Chapter two of Bodenheimer’s The Real Life of Mary Ann Evans is almost as fascinating as chapter one. In this chapter, Bodenheimer uses letter writing manuals and conduct books for ladies and a comparison between the young adult letters of Mary Ann Evans and Charlotte Brontë (only three years apart in age) to ultimately examine the manner in which George Eliot constructs the reader in her novels.

Letter writing was considered to belong to the realm of women. For women it was a way to keep in touch with friends and family after marriage had taken them away. It was also viewed as a domestic duty. Of course there were very strict rules on what constituted a proper letter. The rules were so strict because women writing letters was a dangerous thing.

Though women were exhorted to never say anything in a letter that could not be said in public or in mixed company–and of course these exhortations came with examples of women who were “ruined” from the imprudent use of their pens–letters were mainly private communications between two people. The privacy made men, especially husbands, very nervous at how their wives might represent them in letters.
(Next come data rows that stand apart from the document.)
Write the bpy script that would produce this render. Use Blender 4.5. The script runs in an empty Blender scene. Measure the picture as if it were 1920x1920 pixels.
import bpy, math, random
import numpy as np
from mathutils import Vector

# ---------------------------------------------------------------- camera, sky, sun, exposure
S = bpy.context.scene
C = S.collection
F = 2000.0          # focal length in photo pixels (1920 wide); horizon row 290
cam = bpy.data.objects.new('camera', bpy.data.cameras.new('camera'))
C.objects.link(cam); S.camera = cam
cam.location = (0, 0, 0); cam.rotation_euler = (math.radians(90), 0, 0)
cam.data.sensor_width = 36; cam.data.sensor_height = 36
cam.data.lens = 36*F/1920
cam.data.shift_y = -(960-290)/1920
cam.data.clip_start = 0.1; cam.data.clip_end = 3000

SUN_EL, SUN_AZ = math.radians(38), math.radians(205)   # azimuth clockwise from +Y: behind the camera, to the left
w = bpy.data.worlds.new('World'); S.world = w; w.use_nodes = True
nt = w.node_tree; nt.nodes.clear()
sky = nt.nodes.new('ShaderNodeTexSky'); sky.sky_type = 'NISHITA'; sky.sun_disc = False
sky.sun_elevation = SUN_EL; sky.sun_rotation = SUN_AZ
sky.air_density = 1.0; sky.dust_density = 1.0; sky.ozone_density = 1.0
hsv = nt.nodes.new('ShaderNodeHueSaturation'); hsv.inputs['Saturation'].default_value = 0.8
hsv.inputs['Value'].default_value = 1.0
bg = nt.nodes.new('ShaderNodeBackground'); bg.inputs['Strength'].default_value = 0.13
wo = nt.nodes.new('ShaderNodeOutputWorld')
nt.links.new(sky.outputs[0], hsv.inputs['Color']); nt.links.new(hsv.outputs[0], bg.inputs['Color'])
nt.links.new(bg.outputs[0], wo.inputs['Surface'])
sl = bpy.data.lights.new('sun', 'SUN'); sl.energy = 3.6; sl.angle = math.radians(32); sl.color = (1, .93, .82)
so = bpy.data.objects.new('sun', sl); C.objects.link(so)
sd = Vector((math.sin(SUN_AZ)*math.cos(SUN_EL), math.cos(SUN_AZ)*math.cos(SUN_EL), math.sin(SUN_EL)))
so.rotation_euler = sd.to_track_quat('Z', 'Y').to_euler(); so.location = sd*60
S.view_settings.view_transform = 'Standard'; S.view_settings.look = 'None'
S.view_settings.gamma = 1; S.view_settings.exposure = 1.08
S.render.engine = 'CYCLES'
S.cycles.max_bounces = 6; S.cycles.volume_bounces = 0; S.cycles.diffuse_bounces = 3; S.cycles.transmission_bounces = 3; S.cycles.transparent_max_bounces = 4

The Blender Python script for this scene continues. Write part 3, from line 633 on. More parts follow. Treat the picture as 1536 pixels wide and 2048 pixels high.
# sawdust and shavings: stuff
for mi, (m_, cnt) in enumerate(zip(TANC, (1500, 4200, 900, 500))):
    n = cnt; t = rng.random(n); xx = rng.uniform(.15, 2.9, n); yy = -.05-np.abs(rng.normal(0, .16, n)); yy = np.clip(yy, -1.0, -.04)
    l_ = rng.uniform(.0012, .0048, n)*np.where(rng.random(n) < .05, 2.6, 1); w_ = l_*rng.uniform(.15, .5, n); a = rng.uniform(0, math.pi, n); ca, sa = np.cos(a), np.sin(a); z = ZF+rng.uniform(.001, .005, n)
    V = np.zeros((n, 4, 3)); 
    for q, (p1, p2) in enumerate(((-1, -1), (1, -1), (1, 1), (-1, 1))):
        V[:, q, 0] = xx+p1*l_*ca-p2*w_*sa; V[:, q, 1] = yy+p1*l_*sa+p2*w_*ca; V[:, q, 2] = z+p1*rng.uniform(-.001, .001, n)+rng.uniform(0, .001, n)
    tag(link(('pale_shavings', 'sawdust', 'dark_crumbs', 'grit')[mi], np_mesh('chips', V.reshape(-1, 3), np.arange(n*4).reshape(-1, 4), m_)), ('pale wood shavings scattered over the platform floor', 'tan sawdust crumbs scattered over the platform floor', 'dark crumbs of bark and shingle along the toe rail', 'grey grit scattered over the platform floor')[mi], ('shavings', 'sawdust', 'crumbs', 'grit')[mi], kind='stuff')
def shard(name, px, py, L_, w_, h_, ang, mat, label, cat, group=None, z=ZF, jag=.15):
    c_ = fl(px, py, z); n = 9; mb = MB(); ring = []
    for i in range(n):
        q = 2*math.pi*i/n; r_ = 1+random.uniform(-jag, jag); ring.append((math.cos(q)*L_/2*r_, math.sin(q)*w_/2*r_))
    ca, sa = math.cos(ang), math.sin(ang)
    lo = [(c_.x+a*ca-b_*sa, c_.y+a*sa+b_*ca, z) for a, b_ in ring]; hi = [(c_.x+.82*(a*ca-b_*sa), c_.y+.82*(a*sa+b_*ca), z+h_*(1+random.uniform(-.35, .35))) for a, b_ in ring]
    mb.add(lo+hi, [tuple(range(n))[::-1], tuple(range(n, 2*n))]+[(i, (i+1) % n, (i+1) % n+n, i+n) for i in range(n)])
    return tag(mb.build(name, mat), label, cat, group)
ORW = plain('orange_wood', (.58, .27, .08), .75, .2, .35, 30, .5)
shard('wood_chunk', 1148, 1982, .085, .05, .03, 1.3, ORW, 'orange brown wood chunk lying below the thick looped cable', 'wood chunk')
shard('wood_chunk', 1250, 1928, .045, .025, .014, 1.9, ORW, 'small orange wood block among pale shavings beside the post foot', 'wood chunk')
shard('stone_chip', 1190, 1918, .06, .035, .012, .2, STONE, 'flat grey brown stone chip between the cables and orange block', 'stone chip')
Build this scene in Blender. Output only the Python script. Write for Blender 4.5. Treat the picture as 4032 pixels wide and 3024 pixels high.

Women were to write “improving” letters on a given topic so that they could practice organizing their thoughts–organized thought being such a difficult thing for women–and not waste paper and postage on trivial commonplaces and idle gossip. At the same time, however, women were not supposed to think of actually writing well. A concern for style was wicked and exhibited egotism, vanity, and ambition unbecoming to women.

Of course, women were supposed to have good handwriting too. Handwriting was equated with social virtue. The more neat and legible the writing, the more virtuous. Is it any surprise that both Brontë and Mary Ann Evans frequently apologized for their atrocious handwriting? But while Brontë was rather flippant in her apologies, confident that her friend would not mind, Mary Ann Evans is always worried about how her letters will look to her reader and generally couches her excuses in elaborate metaphors that both hide and reveal the truth.

What Bodenheimer finds most intriguing is how these two women, who both understood themselves to be living double lives, negotiated the “borderline activity” of letter writing conforming to and undermining the rules and codes of “epistolary discourse” and how this also appears in various ways in their fiction. I won’t go into the comparisons, you’ll have to read the book for that. Suffice it to say, however, that Bodenheimer’s analysis gives much to think about.

For Mary Ann Evans, what it comes down to is a worry that she will not be understood “without a complex mediation of her feelings in languages that others might be expected to read or hear.” Mary Ann Evans is both writer and reader of her letters, each sentence constructed not for the actual reader but for what she imagines the actual reader might think about what she had written. As a result, in her letters she creates elaborate constructions such as this one complaining about her domestic life:

I have lately led so unsettled a life and have been so desultory in my employments, that my mind, never of the most highly organized genus, is more than usually chaotic, or rather it is like a stratum of conglomerated fragments that shews here a jaw and rib of some ponderous quadruped, there a delicate alto-relievo of some fern-like plant, tiny shells, and mysterious nondescripts, encrusted and united with some unvaried and uninteresting but useful stone. My mind presents just such an assemblage of disjointed specimens of history, ancient and modern, scraps of poetry picked up from Shakespeare, Cowper, Wordsworth, and Milton, newspaper topics, morsels of Addison and Bacon, Latin verbs, geometry an entomology and chemistry, reviews and metaphysics, all arrested and petrified and smothered by the fast thickening every day accession of actual events, relative anxieties, and household cares and vexations.

Wow. If only my mind were so unorganized and geological!

Bodenheimer argues that the manner in which Mary Ann Evans sets herself in her letters as an imaginary reader mediating for the actual reader, carries over into the complex constructions of narrator and reader in George Eliot’s novels. “To be an actual reader, then is to be audience to George Eliot’s imaginary audiences; that is what her writing asks, and what it performs.” I have not read enough of George Eliot’s fiction to be able to agree or disagree with the argument. But it is an interesting one and it is making me wonder if a George Eliot binge might not be in my future.